Despite their year-to-date sell-offs, Snowflake, Datadog, and MongoDB still aren't "cheap" by traditional metrics. Even though they are down between 56% and 70% on the year, these stocks still trade at 23, 15, and 9 times sales, respectively.

SNOW Year to Date Total Returns (Daily) Chart

Data by YCharts.

While the three companies are in the top of their class in their respective niches, their shares may still face challenges as long as this overhang of services inflation and higher interest rates persists. It will be very hard to identify a bottom in these stocks, especially as the businesses can't be valued based on profits yet.

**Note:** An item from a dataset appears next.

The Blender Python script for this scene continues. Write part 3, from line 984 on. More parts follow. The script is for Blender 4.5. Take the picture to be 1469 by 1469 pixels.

Still, while I'm not convinced these stocks are done selling off, growth investors should have each on their watch lists. Snowflake is a clear industry leader in cloud data management, and the price is nearly back down to its IPO price of $120. Datadog has posted fantastic growth as a leader in cloud observability, helping enterprises maintain their software applications and identify latency or security issues. And MongoDB is a disruptive leader in a new kind of database that is catching on in the new era of unstructured data, as enterprises look to do more with disparate forms of data for corporate decision-making.

But what is the outlook for the stocks (as opposed to the businesses)? It's a more mixed picture, as valuation is very much a concern in a higher-rate environment. Unfortunately, shares of Snowflake, Datadog, and MongoDB will likely be volatile in the near term, as macro data is released and the expectations for Federal Reserve interest rate hikes change.